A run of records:
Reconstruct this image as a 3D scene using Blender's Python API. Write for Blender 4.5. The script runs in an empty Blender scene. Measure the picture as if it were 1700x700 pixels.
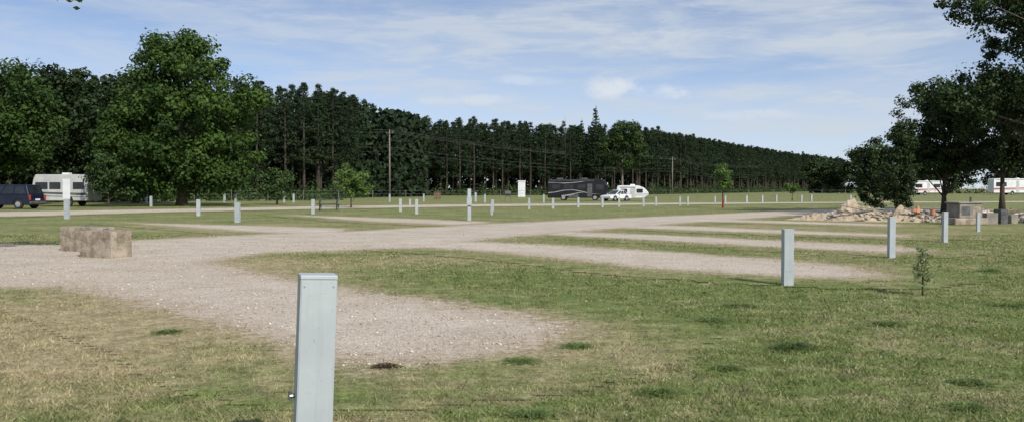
import bpy, math, random
import numpy as np
from mathutils import Vector, Matrix
rng = np.random.default_rng(7)
random.seed(7)
scene = bpy.context.scene
COL = scene.collection

# ------------------------------------------------------------------ helpers
def link(o, parent=None):
    COL.objects.link(o)
    if parent is not None:
        o.parent = parent
    return o

def top(o, label, category, group=None, kind=None):
    o["label"] = label
    o["category"] = category
    if group: o["group"] = group
    if kind: o["kind"] = kind
    return o

def empty(name, loc=(0,0,0), rot=0.0, parent=None):
    o = bpy.data.objects.new(name, None)
    o.empty_display_size = 0.2
    o.location = loc
    o.rotation_euler = (0,0,rot)
    return link(o, parent)

class MB:
    def __init__(s): s.v=[]; s.f=[]
    def add(s, vs, fs):
        n=len(s.v); s.v += [tuple(v) for v in vs]; s.f += [tuple(i+n for i in f) for f in fs]; return s
    def box(s, x0,x1,y0,y1,z0,z1):
        return s.add([(x0,y0,z0),(x1,y0,z0),(x1,y1,z0),(x0,y1,z0),(x0,y0,z1),(x1,y0,z1),(x1,y1,z1),(x0,y1,z1)],
            [(0,3,2,1),(4,5,6,7),(0,1,5,4),(1,2,6,5),(2,3,7,6),(3,0,4,7)])
    def prism(s, prof, y0, y1):
        n=len(prof)
        vs=[(x,y0,z) for x,z in prof]+[(x,y1,z) for x,z in prof]
        fs=[tuple(range(n)), tuple(range(2*n-1,n-1,-1))]
        for i in range(n):
            j=(i+1)%n; fs.append((i,i+n,j+n,j))
        return s.add(vs,fs)
    def tube(s, pts, rad, k=8, cap=True):
        pts=[Vector(p) for p in pts]; n=len(pts); vs=[]; fs=[]
        for i,p in enumerate(pts):
            d=(pts[min(i+1,n-1)]-pts[max(i-1,0)])
            if d.length<1e-6: d=Vector((0,0,1))
            d.normalize()
            a=Vector((0,0,1)) if abs(d.z)<0.9 else Vector((1,0,0))
            u=d.cross(a).normalized(); w=d.cross(u).normalized()
            for q in range(k):
                t=2*math.pi*q/k
                vs.append(p+(u*math.cos(t)+w*math.sin(t))*rad[i])
        for i in range(n-1):
            for q in range(k):
                r=(q+1)%k
                fs.append((i*k+q,(i+1)*k+q,(i+1)*k+r,i*k+r))
        if cap:
            fs.append(tuple(range(k))); fs.append(tuple((n-1)*k+q for q in range(k-1,-1,-1)))
        return s.add(vs,fs)
    def mesh(s, name):
        m=bpy.data.meshes.new(name); m.from_pydata(s.v,[],s.f); m.update()
        import bmesh
        bm=bmesh.new(); bm.from_mesh(m); bmesh.ops.recalc_face_normals(bm, faces=bm.faces); bm.to_mesh(m); bm.free()
        return m
    def obj(s, name, mat, parent=None, bevel=0, smooth=False, loc=(0,0,0), rot=0.0, seg=2):
        m=s.mesh(name); m.materials.append(mat)
        if smooth: m.polygons.foreach_set("use_smooth",[True]*len(m.polygons))
        o=bpy.data.objects.new(name,m); o.location=loc; o.rotation_euler=(0,0,rot)
        link(o,parent)
        if bevel:
            b=o.modifiers.new("bevel",'BEVEL'); b.width=bevel; b.segments=seg; b.limit_method='ANGLE'; b.angle_limit=math.radians(35)
        return o

def np_mesh(name, verts, k, mat, attrs=None, faces=None):
    m=bpy.data.meshes.new(name)
    nv=len(verts)
    if faces is None: faces=np.arange(nv).reshape(-1,k)
    nf=len(faces)
    m.vertices.add(nv); m.vertices.foreach_set("co", np.ascontiguousarray(verts,dtype=np.float32).ravel())
    m.loops.add(nf*k); m.loops.foreach_set("vertex_index", faces.astype(np.int32).ravel())
    m.polygons.add(nf); m.polygons.foreach_set("loop_start", np.arange(0,nf*k,k,dtype=np.int32))
    m.update(calc_edges=True)
    if attrs:
        for an,vals in attrs.items():
            a=m.attributes.new(an,'FLOAT','POINT'); a.data.foreach_set("value", np.ascontiguousarray(vals,dtype=np.float32))
    m.materials.append(mat)
    return m

# ------------------------------------------------------------------ materials
def new_mat(name):
    m=bpy.data.materials.new(name); m.use_nodes=True
    nt=m.node_tree; b=nt.nodes["Principled BSDF"]
    return m,nt,b
def N(nt,t,**kw):
    n=nt.nodes.new(t)
    for k,v in kw.items(): setattr(n,k,v)
    return n
def noise(nt, vec, scale, detail=4, rough=0.6):
    n=N(nt,'ShaderNodeTexNoise'); n.inputs['Scale'].default_value=scale
    n.inputs['Detail'].default_value=detail; n.inputs['Roughness'].default_value=rough
    if vec is not None: nt.links.new(vec,n.inputs['Vector'])
    return n.outputs['Fac']
def math_(nt,op,a,b=None,c=None,clamp=False):
    n=N(nt,'ShaderNodeMath',operation=op,use_clamp=clamp)
    for i,x in enumerate((a,b,c)):
        if x is None: continue
        if isinstance(x,(int,float)): n.inputs[i].default_value=x
        else: nt.links.new(x,n.inputs[i])
    return n.outputs[0]
def maprange(nt,v,a,b,c=0.0,d=1.0,smooth=True):
    n=N(nt,'ShaderNodeMapRange'); n.interpolation_type='SMOOTHSTEP' if smooth else 'LINEAR'
    nt.links.new(v,n.inputs['Value'])
    for k,x in zip(('From Min','From Max','To Min','To Max'),(a,b,c,d)): n.inputs[k].default_value=x
    return n.outputs['Result']
def mix(nt,f,a,b,mode='MIX'):
    n=N(nt,'ShaderNodeMix',data_type='RGBA',blend_type=mode)
    if isinstance(f,(int,float)): n.inputs[0].default_value=f
    else: nt.links.new(f,n.inputs[0])
    for i,x in ((6,a),(7,b)):
        if isinstance(x,tuple): n.inputs[i].default_value=(x[0],x[1],x[2],1)
        else: nt.links.new(x,n.inputs[i])
    return n.outputs[2]
def bump(nt,b,h,strength=0.3,dist=0.02):
    n=N(nt,'ShaderNodeBump'); n.inputs['Strength'].default_value=strength; n.inputs['Distance'].default_value=dist
    nt.links.new(h,n.inputs['Height']); nt.links.new(n.outputs[0],b.inputs['Normal'])

def mat_mottle(name,c1,c2,scale=3.0,rough=0.8,bs=0.2,bd=0.01,metal=0.0,fine=60.0):
    m,nt,b=new_mat(name)
    tc=N(nt,'ShaderNodeTexCoord').outputs['Object']
    n1=noise(nt,tc,scale,6,0.65); n2=noise(nt,tc,fine,3,0.6)
    f=maprange(nt,math_(nt,'ADD',math_(nt,'MULTIPLY',n1,0.7),math_(nt,'MULTIPLY',n2,0.3)),0.35,0.65)
    nt.links.new(mix(nt,f,c1,c2),b.inputs['Base Color'])
    b.inputs['Roughness'].default_value=rough; b.inputs['Metallic'].default_value=metal
    if bs: bump(nt,b,n2,bs,bd)
    return m

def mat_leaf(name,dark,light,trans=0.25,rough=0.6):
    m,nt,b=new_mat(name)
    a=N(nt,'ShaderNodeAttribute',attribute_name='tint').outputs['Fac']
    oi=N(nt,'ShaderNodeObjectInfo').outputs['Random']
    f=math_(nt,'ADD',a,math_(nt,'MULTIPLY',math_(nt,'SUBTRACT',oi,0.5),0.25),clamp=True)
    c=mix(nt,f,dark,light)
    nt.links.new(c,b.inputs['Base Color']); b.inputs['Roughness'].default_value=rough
    b.inputs['Specular IOR Level'].default_value=0.2
    if trans>0:
        t=N(nt,'ShaderNodeBsdfTranslucent'); nt.links.new(c,t.inputs['Color'])
        ms=N(nt,'ShaderNodeMixShader'); ms.inputs[0].default_value=trans
        nt.links.new(b.outputs[0],ms.inputs[1]); nt.links.new(t.outputs[0],ms.inputs[2])
        nt.links.new(ms.outputs[0],nt.nodes['Material Output'].inputs['Surface'])
    return m

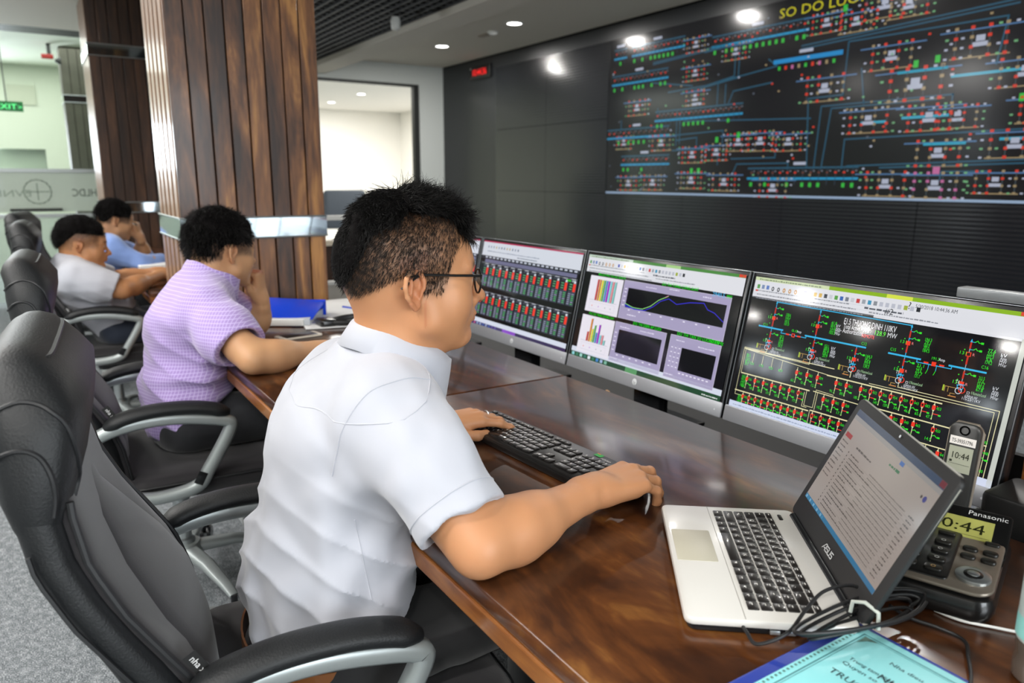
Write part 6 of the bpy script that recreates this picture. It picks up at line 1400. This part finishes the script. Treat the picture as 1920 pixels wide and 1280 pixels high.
O3 = (-4.13, .20, .495); H3 = Head((-4.125, .196, .962), yaw=R(0), pitch=R(10), sc_=.99)
def side_fade(L):
    x, y, z = L.T; low = np.where(y > .0, .0, np.where(y > -.04, .024, -.022)); m = sig((z-low)/.003)*sig((.068-y)/.003)*(1-((np.abs(x) > .0805) & (y < .005) & (y > -.045) & (z < .026))); return m, np.clip(.45+.5*(z/.08), 0, .9)
def ins_top(x, y, z): return np.maximum(np.maximum(np.where(y > -.03, .066, .066+1.3*(y+.03))-z, -.02-z), y-.09)
simple_man('man in a plain white shirt leaning back in the chair beyond the man in purple', O3, H3, (-4.13, .140, .868), ((-4.29, .15, .835), (-3.965, .15, .830)),
    ((-3.93, .335, .765), (-4.18, .545, .800)), ((-4.34, .34, .765), (-4.31, .56, .800)),
    [((-4.13, .305, .575), .115, 1.25), ((-4.13, .27, .66), .118, 1.25), ((-4.13, .18, .78), .118, 1.22), ((-4.13, .14, .83), .09, 1.2)], cloth('white_cotton', '#bfc1c9'), '#c08a60', '#b06c4a',
    (side_fade, TH(.006, .016), ins_top, 31, 4500), .0055,
    (((-.15, 1, -.05), (0, 0, 1), (-1, 0, 0), [(15, 20, 15)]*4), ((.1, 1, -.05), (0, 0, 1), (1, 0, 0), [(15, 20, 15)]*4)),
    (.86, .86), ((-4.13, .160, .885), Matrix.Rotation(R(-14), 3, 'X'), .060, .068), cloth('jeans', '#1d2636', .8), lo=(-4.55, -.05, .46), hi=(-3.80, .78, 1.16), hem=.52)
O4 = (-5.26, .33, .495); H4 = Head((-5.215, .438, 1.022), yaw=R(14), pitch=R(16), sc_=.97)
simple_man('man in a light blue long sleeved shirt with a hand on his mouth, farthest away', O4, H4, (-5.24, .375, .92), ((-5.40, .40, .88), (-5.07, .395, .875)),
    ((-5.02, .54, .775), (-5.16, .735, .785)), ((-5.36, .60, .785), (-5.25, .575, .925)),
    [((-5.24, .33, .58), .115, 1.25), ((-5.24, .335, .66), .118, 1.25), ((-5.24, .37, .80), .118, 1.22), ((-5.24, .385, .86), .09, 1.2)], cloth('blue_cotton', '#7f9bd6'), '#c4946c', '#b3744f',
    (short_fade, TH(.006, .012), ins_full, 41, 2500), .0055,
    (((-.5, 1, -.05), (0, 0, 1), (-1, 0, 0), [(15, 20, 15)]*4), ((.1, -.15, .6), (.55, .8, 0), (.3, -.5, .3), [(60, 70, 40)]*4)),
    (1.72, 1.45), ((-5.24, .385, .925), Matrix.Rotation(R(-24), 3, 'X'), .062, .070), cloth('dark_trouser', '#15161a', .8), lo=(-5.62, .12, .46), hi=(-4.88, .92, 1.20), hem=.52)
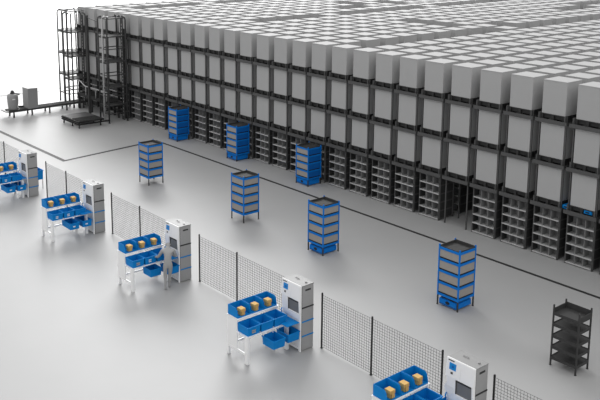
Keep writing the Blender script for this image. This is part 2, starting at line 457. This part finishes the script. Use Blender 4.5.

__OBJECTIVE__. From the listing above, return each line with the word "scene".

__COMPLETED TASK__.
Reconstruct this image as a 3D scene using Blender's Python API. Write for Blender 4.5. The script runs in an empty Blender scene. Measure the picture as if it were 1700x700 pixels.
scene = bpy.context.scene
COL = scene.collection